Copy the lines of the data below exactly, starting at the first and stopping after the line that contains "from mathutils import Vector, Matrix"; include no pictures.

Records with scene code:
>>>

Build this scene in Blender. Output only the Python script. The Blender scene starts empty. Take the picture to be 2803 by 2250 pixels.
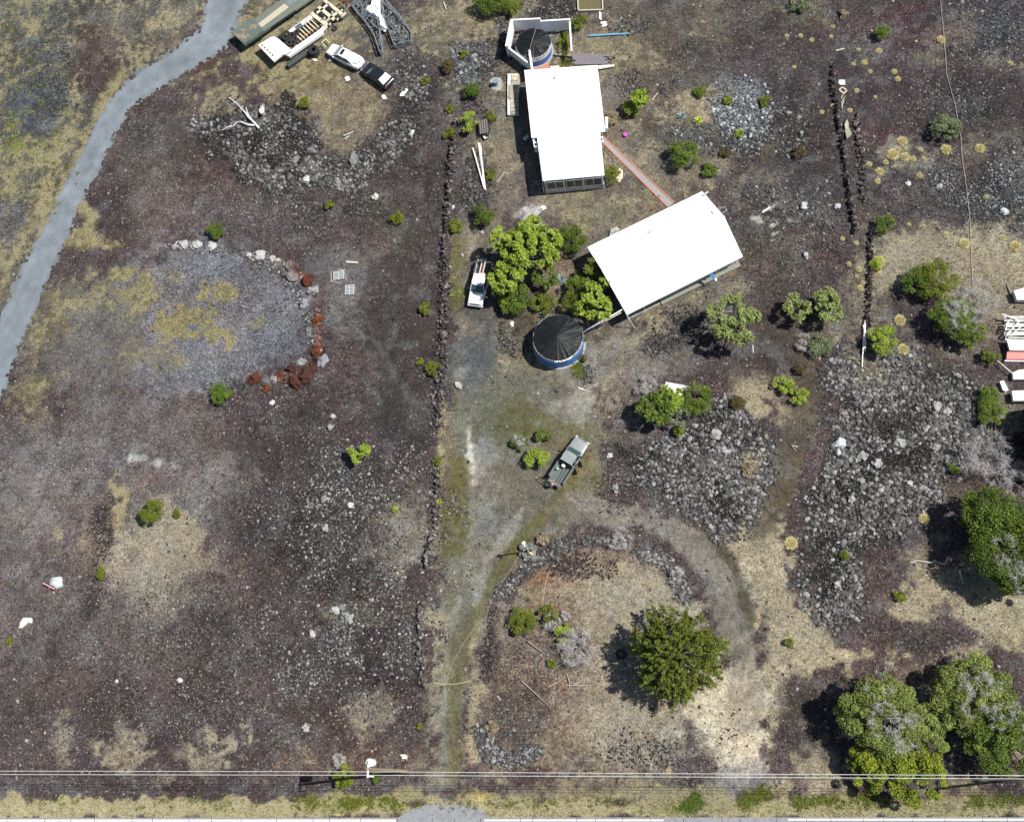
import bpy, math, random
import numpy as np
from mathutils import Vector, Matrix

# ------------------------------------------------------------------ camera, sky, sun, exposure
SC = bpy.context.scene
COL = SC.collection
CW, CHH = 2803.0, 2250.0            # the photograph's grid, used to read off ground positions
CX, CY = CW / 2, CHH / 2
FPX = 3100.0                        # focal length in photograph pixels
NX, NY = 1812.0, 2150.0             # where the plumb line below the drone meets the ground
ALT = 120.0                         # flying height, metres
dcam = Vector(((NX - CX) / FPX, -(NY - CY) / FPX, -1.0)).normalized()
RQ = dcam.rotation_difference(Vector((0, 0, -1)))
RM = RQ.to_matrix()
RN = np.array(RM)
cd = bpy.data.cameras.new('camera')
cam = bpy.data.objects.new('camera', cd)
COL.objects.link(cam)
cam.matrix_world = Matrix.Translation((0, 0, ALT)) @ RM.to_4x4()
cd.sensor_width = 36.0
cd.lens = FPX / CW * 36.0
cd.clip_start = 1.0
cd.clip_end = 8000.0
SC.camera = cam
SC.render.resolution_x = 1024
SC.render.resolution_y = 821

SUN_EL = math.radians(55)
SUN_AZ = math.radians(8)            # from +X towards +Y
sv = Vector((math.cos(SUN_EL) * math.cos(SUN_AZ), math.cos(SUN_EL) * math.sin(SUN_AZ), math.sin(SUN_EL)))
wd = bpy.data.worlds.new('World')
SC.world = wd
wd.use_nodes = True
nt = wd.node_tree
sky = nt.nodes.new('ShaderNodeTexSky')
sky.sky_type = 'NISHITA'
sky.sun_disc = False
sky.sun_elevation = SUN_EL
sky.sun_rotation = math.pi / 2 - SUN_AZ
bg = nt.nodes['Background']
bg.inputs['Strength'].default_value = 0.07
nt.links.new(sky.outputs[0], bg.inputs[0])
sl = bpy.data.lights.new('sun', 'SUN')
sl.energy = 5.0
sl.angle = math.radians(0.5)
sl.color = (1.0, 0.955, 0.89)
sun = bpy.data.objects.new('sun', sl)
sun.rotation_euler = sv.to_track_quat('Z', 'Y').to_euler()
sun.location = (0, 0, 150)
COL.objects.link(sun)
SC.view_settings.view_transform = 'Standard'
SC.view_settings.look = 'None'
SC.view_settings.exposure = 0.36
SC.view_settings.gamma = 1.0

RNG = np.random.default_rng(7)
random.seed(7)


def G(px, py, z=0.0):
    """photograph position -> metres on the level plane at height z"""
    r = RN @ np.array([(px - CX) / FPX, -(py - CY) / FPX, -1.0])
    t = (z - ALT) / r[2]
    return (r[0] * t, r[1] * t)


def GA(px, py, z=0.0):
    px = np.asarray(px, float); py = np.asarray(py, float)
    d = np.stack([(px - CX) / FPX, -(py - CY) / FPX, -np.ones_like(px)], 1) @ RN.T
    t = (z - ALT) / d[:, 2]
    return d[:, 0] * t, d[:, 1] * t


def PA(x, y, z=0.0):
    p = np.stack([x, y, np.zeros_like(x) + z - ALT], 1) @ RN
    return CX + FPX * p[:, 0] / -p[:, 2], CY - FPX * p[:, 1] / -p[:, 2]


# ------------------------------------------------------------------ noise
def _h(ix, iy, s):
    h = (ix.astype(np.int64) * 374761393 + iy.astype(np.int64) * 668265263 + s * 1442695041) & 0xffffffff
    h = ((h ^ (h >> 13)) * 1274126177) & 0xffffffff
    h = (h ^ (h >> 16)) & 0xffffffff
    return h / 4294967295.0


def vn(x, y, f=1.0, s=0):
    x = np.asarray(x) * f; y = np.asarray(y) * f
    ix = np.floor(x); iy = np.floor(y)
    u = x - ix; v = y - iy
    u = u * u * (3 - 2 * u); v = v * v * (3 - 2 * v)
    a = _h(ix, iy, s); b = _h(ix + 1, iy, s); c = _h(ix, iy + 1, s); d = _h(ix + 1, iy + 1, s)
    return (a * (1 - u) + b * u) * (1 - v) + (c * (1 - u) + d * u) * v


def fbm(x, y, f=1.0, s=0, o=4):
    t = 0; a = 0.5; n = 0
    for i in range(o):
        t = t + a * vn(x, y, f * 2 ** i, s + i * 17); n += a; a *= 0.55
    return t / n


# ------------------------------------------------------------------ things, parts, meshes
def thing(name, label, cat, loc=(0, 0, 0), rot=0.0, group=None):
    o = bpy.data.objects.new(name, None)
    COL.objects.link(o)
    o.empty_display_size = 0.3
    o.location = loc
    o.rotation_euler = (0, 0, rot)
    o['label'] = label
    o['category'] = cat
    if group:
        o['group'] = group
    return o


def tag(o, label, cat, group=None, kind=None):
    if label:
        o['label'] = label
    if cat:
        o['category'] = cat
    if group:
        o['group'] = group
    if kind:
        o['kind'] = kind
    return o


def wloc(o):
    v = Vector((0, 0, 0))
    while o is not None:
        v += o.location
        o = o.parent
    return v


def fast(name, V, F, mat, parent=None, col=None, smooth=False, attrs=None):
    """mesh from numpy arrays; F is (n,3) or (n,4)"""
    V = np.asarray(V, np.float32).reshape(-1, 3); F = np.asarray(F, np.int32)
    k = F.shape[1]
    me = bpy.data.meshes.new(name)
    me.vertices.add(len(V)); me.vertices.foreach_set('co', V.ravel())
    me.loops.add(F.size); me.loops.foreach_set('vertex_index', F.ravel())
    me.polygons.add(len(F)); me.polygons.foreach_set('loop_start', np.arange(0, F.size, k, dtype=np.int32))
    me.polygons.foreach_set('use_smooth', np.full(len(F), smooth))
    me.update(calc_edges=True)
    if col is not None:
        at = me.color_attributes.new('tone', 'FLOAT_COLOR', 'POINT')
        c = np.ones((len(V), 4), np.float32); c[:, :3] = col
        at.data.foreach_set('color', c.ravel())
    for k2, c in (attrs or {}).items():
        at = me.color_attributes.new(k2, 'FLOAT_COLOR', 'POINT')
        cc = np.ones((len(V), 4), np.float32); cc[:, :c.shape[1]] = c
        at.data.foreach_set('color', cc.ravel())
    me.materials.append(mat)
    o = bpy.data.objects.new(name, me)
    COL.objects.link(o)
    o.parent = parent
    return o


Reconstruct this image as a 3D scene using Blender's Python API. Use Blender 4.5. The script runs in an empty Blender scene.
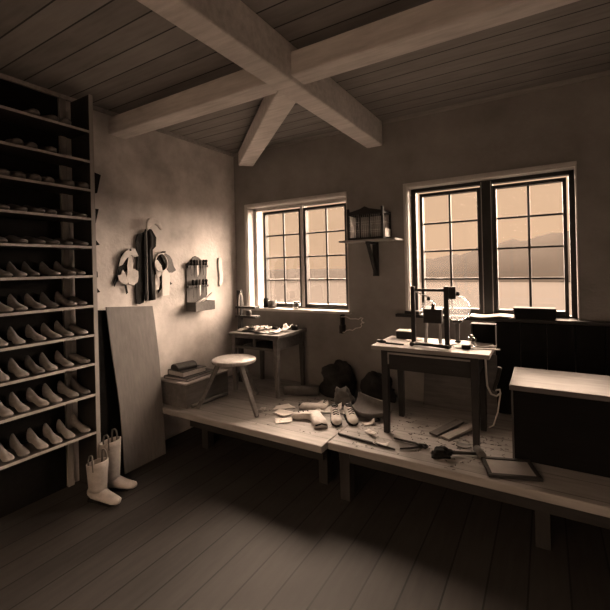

<<<

Output below:
Build this scene in Blender. Output only the Python script. The Blender scene starts empty. Take the picture to be 2803 by 2250 pixels.
import bpy, math, random
import numpy as np
from mathutils import Vector, Matrix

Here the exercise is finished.